Task to carry out | For the material that follows, list every line containing the word "scene".
****************************************
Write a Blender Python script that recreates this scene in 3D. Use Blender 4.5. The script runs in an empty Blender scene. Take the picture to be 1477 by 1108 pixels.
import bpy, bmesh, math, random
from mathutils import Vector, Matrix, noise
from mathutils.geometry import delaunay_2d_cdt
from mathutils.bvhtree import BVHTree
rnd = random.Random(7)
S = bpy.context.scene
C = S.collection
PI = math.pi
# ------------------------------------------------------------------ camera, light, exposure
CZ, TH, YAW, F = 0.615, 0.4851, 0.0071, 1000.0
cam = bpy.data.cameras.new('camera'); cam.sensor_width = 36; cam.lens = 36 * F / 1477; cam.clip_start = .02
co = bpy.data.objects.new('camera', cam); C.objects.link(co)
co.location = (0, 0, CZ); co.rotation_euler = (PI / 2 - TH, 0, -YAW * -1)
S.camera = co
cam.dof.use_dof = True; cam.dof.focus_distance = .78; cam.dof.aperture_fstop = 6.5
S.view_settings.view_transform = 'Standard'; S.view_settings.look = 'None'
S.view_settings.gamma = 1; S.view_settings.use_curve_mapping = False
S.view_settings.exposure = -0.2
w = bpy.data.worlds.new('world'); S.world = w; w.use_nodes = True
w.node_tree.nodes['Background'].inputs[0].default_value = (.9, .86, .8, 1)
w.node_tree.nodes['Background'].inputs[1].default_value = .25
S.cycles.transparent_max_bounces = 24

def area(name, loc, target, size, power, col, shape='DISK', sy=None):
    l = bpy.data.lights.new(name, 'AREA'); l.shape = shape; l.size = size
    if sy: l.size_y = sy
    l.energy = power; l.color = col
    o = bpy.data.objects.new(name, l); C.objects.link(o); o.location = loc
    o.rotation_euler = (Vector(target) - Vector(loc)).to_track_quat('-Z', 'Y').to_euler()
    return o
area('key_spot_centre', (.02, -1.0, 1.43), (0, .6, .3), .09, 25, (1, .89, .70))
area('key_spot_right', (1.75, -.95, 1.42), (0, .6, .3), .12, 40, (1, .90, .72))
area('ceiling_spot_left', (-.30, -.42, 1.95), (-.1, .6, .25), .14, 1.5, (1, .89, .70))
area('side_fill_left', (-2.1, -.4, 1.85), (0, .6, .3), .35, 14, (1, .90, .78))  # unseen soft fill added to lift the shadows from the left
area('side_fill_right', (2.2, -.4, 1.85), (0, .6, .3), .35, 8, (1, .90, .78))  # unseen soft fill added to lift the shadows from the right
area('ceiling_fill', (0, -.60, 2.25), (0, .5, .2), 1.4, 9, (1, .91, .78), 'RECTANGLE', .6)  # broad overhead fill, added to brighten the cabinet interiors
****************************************
Correct answer |
Write a Blender Python script that recreates this scene in 3D. Use Blender 4.5. The script runs in an empty Blender scene. Take the picture to be 1477 by 1108 pixels.
S = bpy.context.scene